Portfolio Guidelines for Graduate Applications

Please read carefully. If you have questions, please contact the School of Architecture office. 

A PDF of your portfolio or a link to an online portfolio is required of all applicants to the Master of Architecture and Master of Science in Urban Design programs.  Without a portfolio, your application is considered incomplete and will not be processed.

The application will provide a section to upload your PDF or provide a link to your online portfolio.

General Portfolio Guidelines

  • PDF portfolios should be single file format, 2MB max file size
  • Online portfolios: please test all links to ensure you have provided a working link and your portfolio can be viewed.
  • Hard copy portfolios are not required and will not be reviewed.
  • No minimum or maximum number of projects per portfolio
  • Do not add a resume or photograph of yourself
  • Limit text to explain your project and cite group work
  • Clearly annotate your responsibilities for any group work presented
  • Designate clearly between academic, creative, and professional work
  • Show progression of skill
  • If you have re-designed projects, show analysis of your design thinking that led to the changes
  • Include a wide range of drawings, renderings and models. Photography, paintings, ceramics, landscape design, and interior design projects are all accepted and welcome

Portfolio Suggestions for Applicants to the 2-Year Program

In order to give the committee a sense of the trajectory of your previous design studio experience, please include images from at least four academic studio projects, clearly labeled, with one project fully documented. 

Portfolio Suggestions for Applicants to the 3.5-Year Program

Since creative work can take many forms, and previous academic design experience is not assumed or expected for this degree program, please include materials in a range of media that show your approach to creativity and learning; images specifically related to design are not required.

Portfolio Suggestions for Applicants to the MSUD Program

The admissions committee reviews portfolios to look for evidence of 1). the applicant's disciplinary knowledge and skills based on their professional degree and experience, and 2). the ability to communicate such knowledge through drawings, diagrams, and sketches. The committee recommends applicants to:

  • Edit your portfolio to four or five of your best design projects
  • Include brief descriptions of each design project and what your proposal achieved. Clearly distinguish between academic and professional work; individual from team work, indicating your individual responsibilities in the latter
  • Choose enough drawings of each project to represent it well. The committee does not need to see every drawing produced for each project; however, the committee will want to see evidence of context/problem analysis, diagrams that explain design intentions, plans, sections, 3D views, and details that demonstrate the applicant's knowledge of their discipline
  • Recommended but not required: Include additional visual evidence of work or experiences you've had that will help the committee get to know you and why you want to study urban design
  • Consider the composition of your portfolio itself as a design project intended to introduce yourself to the committee. What aspect of the layout do you want to be consistent throughout the portfolio? At the same time, how will you direct the viewer's eye to those drawings or aspects of the design you're most proud of?

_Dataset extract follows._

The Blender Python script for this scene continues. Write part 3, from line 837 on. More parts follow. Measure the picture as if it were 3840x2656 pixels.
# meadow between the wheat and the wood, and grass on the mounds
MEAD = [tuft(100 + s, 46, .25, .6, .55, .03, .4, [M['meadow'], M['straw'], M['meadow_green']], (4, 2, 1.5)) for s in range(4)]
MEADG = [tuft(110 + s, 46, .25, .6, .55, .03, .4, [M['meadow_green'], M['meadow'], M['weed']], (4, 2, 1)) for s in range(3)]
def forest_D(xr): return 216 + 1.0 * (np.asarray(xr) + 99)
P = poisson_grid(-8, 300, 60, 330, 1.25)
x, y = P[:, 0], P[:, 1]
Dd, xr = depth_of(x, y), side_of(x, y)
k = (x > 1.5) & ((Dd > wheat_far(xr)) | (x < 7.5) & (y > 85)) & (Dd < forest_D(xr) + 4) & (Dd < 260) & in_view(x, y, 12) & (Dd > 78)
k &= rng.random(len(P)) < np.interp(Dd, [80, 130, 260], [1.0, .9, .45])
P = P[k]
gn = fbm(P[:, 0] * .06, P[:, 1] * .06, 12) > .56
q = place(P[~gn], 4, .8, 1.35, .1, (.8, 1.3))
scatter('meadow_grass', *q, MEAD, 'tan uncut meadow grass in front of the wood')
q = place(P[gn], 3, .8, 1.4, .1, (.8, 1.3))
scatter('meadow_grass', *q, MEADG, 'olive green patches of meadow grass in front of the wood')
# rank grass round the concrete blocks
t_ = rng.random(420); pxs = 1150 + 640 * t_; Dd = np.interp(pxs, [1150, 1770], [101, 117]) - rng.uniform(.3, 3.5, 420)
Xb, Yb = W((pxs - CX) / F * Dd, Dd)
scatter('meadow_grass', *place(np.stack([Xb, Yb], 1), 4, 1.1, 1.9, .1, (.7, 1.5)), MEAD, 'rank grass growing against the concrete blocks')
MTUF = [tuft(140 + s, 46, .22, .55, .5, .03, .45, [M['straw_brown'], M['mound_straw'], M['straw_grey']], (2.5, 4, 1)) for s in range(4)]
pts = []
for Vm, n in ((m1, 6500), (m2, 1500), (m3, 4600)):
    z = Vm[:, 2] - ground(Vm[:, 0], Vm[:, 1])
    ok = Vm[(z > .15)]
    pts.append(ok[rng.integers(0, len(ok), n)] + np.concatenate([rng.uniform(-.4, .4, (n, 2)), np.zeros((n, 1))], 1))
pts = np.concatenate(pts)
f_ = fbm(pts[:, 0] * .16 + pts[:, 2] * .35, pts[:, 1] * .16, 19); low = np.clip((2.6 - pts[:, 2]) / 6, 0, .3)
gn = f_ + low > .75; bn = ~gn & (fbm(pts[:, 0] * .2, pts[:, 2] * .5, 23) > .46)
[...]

Applicants with degrees in planning or engineering are highly valued in the program for the knowledge they bring to the multi-disciplinary urban design teams. They are not expected to have the same level of design work as those with degrees in architecture or landscape architecture. However, success in the MSUD and careers in urban design rely heavily on the ability to communicate visually. Planners and engineers must both desire to improve their design and drawing skills and must submit evidence of their current abilities in their portfolio. This might mean more reliance on technical, policy or artistic work, and more diagrams, posters, and hand drawn sketches than 3D renderings. It might mean thinking more broadly about "design" and what kind of past work you've produced that engaged you in analytical and design thinking, and as such very much belongs in your portfolio.